#### Information provided:
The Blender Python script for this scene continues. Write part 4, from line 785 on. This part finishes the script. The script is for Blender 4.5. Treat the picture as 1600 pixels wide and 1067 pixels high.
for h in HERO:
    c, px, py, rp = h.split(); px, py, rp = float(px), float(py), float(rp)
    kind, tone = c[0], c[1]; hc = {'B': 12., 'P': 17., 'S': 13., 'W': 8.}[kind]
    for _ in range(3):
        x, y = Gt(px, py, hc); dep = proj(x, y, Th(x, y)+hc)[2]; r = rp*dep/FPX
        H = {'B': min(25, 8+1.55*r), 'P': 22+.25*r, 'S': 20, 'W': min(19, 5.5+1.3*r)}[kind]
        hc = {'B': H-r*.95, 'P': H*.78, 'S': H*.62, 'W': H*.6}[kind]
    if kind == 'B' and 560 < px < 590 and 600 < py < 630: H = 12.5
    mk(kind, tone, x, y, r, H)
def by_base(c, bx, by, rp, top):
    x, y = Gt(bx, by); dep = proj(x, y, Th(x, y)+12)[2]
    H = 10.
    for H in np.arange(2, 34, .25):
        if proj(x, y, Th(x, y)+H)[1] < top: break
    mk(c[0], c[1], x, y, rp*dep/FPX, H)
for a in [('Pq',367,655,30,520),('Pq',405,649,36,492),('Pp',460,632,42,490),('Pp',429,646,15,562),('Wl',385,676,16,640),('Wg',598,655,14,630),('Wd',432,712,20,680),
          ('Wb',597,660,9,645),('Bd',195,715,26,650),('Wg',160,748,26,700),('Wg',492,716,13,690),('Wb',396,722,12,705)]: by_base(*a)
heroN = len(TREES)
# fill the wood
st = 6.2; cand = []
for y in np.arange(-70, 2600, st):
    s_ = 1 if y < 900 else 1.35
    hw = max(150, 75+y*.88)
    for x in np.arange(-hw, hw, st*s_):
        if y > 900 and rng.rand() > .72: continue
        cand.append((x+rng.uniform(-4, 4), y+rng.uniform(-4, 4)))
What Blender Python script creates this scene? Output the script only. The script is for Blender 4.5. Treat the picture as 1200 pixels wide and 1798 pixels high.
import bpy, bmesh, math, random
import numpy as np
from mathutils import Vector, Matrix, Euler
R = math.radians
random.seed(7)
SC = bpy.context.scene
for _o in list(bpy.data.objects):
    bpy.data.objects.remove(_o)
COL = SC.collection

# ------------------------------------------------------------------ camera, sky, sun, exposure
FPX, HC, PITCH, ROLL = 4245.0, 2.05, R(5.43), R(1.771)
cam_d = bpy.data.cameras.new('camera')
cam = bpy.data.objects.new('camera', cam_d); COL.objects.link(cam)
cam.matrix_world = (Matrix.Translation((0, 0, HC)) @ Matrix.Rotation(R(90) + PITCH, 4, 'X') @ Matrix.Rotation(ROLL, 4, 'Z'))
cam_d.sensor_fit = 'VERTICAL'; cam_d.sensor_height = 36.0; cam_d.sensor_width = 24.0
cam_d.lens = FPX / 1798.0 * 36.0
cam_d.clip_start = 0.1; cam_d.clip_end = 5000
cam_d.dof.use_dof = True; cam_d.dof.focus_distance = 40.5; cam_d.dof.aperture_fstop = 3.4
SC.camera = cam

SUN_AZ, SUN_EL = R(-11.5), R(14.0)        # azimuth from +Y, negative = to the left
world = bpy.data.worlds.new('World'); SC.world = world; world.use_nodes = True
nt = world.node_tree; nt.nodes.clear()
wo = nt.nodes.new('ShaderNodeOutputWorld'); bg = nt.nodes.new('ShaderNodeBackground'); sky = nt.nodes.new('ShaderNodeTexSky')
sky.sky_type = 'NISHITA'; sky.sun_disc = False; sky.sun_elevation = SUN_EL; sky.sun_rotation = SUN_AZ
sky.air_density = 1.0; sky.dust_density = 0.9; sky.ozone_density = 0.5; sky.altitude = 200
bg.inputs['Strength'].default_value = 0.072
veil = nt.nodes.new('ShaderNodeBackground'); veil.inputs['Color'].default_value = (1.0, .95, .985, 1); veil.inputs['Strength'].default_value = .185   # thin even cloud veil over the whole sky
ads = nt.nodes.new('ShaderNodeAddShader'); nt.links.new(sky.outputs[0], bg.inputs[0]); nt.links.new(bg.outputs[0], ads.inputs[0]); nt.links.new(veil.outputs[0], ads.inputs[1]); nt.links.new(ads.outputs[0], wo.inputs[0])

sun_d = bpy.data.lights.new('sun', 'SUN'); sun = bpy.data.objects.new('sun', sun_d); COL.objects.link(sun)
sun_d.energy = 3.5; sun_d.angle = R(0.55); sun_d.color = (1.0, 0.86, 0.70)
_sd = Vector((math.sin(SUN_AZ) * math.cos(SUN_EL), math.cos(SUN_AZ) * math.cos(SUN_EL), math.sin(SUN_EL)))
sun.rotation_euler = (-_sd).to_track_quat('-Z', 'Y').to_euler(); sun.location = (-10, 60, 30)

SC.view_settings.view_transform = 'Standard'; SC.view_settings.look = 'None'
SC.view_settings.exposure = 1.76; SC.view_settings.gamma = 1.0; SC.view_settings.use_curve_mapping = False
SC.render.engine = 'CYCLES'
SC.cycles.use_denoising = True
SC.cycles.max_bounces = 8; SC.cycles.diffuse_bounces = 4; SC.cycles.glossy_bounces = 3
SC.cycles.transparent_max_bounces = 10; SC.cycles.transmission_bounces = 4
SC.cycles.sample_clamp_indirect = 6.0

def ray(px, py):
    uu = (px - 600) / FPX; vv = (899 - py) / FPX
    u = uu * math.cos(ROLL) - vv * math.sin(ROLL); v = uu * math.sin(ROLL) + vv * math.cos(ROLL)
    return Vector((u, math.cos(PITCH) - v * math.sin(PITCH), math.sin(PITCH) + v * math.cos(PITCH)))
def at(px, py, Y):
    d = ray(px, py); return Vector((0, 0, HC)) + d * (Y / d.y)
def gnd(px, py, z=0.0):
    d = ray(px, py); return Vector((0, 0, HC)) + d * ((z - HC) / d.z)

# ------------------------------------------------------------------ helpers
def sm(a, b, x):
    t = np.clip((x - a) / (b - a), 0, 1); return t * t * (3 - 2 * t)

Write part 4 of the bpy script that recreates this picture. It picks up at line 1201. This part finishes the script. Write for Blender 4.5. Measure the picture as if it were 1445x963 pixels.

#### Stated exercise:
Produce a verbatim transcription of the entries above.

#### Output of the exercise:
The Blender Python script for this scene continues. Write part 4, from line 785 on. This part finishes the script. The script is for Blender 4.5. Treat the picture as 1600 pixels wide and 1067 pixels high.
for h in HERO:
    c, px, py, rp = h.split(); px, py, rp = float(px), float(py), float(rp)
    kind, tone = c[0], c[1]; hc = {'B': 12., 'P': 17., 'S': 13., 'W': 8.}[kind]
    for _ in range(3):
        x, y = Gt(px, py, hc); dep = proj(x, y, Th(x, y)+hc)[2]; r = rp*dep/FPX
        H = {'B': min(25, 8+1.55*r), 'P': 22+.25*r, 'S': 20, 'W': min(19, 5.5+1.3*r)}[kind]
        hc = {'B': H-r*.95, 'P': H*.78, 'S': H*.62, 'W': H*.6}[kind]
    if kind == 'B' and 560 < px < 590 and 600 < py < 630: H = 12.5
    mk(kind, tone, x, y, r, H)
def by_base(c, bx, by, rp, top):
    x, y = Gt(bx, by); dep = proj(x, y, Th(x, y)+12)[2]
    H = 10.
    for H in np.arange(2, 34, .25):
        if proj(x, y, Th(x, y)+H)[1] < top: break
    mk(c[0], c[1], x, y, rp*dep/FPX, H)
for a in [('Pq',367,655,30,520),('Pq',405,649,36,492),('Pp',460,632,42,490),('Pp',429,646,15,562),('Wl',385,676,16,640),('Wg',598,655,14,630),('Wd',432,712,20,680),
          ('Wb',597,660,9,645),('Bd',195,715,26,650),('Wg',160,748,26,700),('Wg',492,716,13,690),('Wb',396,722,12,705)]: by_base(*a)
heroN = len(TREES)
# fill the wood
st = 6.2; cand = []
for y in np.arange(-70, 2600, st):
    s_ = 1 if y < 900 else 1.35
    hw = max(150, 75+y*.88)
    for x in np.arange(-hw, hw, st*s_):
        if y > 900 and rng.rand() > .72: continue
        cand.append((x+rng.uniform(-4, 4), y+rng.uniform(-4, 4)))
What Blender Python script creates this scene? Output the script only. The script is for Blender 4.5. Treat the picture as 1200 pixels wide and 1798 pixels high.
import bpy, bmesh, math, random
import numpy as np
from mathutils import Vector, Matrix, Euler
R = math.radians
random.seed(7)
SC = bpy.context.scene
for _o in list(bpy.data.objects):
    bpy.data.objects.remove(_o)
COL = SC.collection

# ------------------------------------------------------------------ camera, sky, sun, exposure
FPX, HC, PITCH, ROLL = 4245.0, 2.05, R(5.43), R(1.771)
cam_d = bpy.data.cameras.new('camera')
cam = bpy.data.objects.new('camera', cam_d); COL.objects.link(cam)
cam.matrix_world = (Matrix.Translation((0, 0, HC)) @ Matrix.Rotation(R(90) + PITCH, 4, 'X') @ Matrix.Rotation(ROLL, 4, 'Z'))
cam_d.sensor_fit = 'VERTICAL'; cam_d.sensor_height = 36.0; cam_d.sensor_width = 24.0
cam_d.lens = FPX / 1798.0 * 36.0
cam_d.clip_start = 0.1; cam_d.clip_end = 5000
cam_d.dof.use_dof = True; cam_d.dof.focus_distance = 40.5; cam_d.dof.aperture_fstop = 3.4
SC.camera = cam

SUN_AZ, SUN_EL = R(-11.5), R(14.0)        # azimuth from +Y, negative = to the left
world = bpy.data.worlds.new('World'); SC.world = world; world.use_nodes = True
nt = world.node_tree; nt.nodes.clear()
wo = nt.nodes.new('ShaderNodeOutputWorld'); bg = nt.nodes.new('ShaderNodeBackground'); sky = nt.nodes.new('ShaderNodeTexSky')
sky.sky_type = 'NISHITA'; sky.sun_disc = False; sky.sun_elevation = SUN_EL; sky.sun_rotation = SUN_AZ
sky.air_density = 1.0; sky.dust_density = 0.9; sky.ozone_density = 0.5; sky.altitude = 200
bg.inputs['Strength'].default_value = 0.072
veil = nt.nodes.new('ShaderNodeBackground'); veil.inputs['Color'].default_value = (1.0, .95, .985, 1); veil.inputs['Strength'].default_value = .185   # thin even cloud veil over the whole sky
ads = nt.nodes.new('ShaderNodeAddShader'); nt.links.new(sky.outputs[0], bg.inputs[0]); nt.links.new(bg.outputs[0], ads.inputs[0]); nt.links.new(veil.outputs[0], ads.inputs[1]); nt.links.new(ads.outputs[0], wo.inputs[0])

sun_d = bpy.data.lights.new('sun', 'SUN'); sun = bpy.data.objects.new('sun', sun_d); COL.objects.link(sun)
sun_d.energy = 3.5; sun_d.angle = R(0.55); sun_d.color = (1.0, 0.86, 0.70)
_sd = Vector((math.sin(SUN_AZ) * math.cos(SUN_EL), math.cos(SUN_AZ) * math.cos(SUN_EL), math.sin(SUN_EL)))
sun.rotation_euler = (-_sd).to_track_quat('-Z', 'Y').to_euler(); sun.location = (-10, 60, 30)

SC.view_settings.view_transform = 'Standard'; SC.view_settings.look = 'None'
SC.view_settings.exposure = 1.76; SC.view_settings.gamma = 1.0; SC.view_settings.use_curve_mapping = False
SC.render.engine = 'CYCLES'
SC.cycles.use_denoising = True
SC.cycles.max_bounces = 8; SC.cycles.diffuse_bounces = 4; SC.cycles.glossy_bounces = 3
SC.cycles.transparent_max_bounces = 10; SC.cycles.transmission_bounces = 4
SC.cycles.sample_clamp_indirect = 6.0

def ray(px, py):
    uu = (px - 600) / FPX; vv = (899 - py) / FPX
    u = uu * math.cos(ROLL) - vv * math.sin(ROLL); v = uu * math.sin(ROLL) + vv * math.cos(ROLL)
    return Vector((u, math.cos(PITCH) - v * math.sin(PITCH), math.sin(PITCH) + v * math.cos(PITCH)))
def at(px, py, Y):
    d = ray(px, py); return Vector((0, 0, HC)) + d * (Y / d.y)
def gnd(px, py, z=0.0):
    d = ray(px, py); return Vector((0, 0, HC)) + d * ((z - HC) / d.z)

# ------------------------------------------------------------------ helpers
def sm(a, b, x):
    t = np.clip((x - a) / (b - a), 0, 1); return t * t * (3 - 2 * t)

Write part 4 of the bpy script that recreates this picture. It picks up at line 1201. This part finishes the script. Write for Blender 4.5. Measure the picture as if it were 1445x963 pixels.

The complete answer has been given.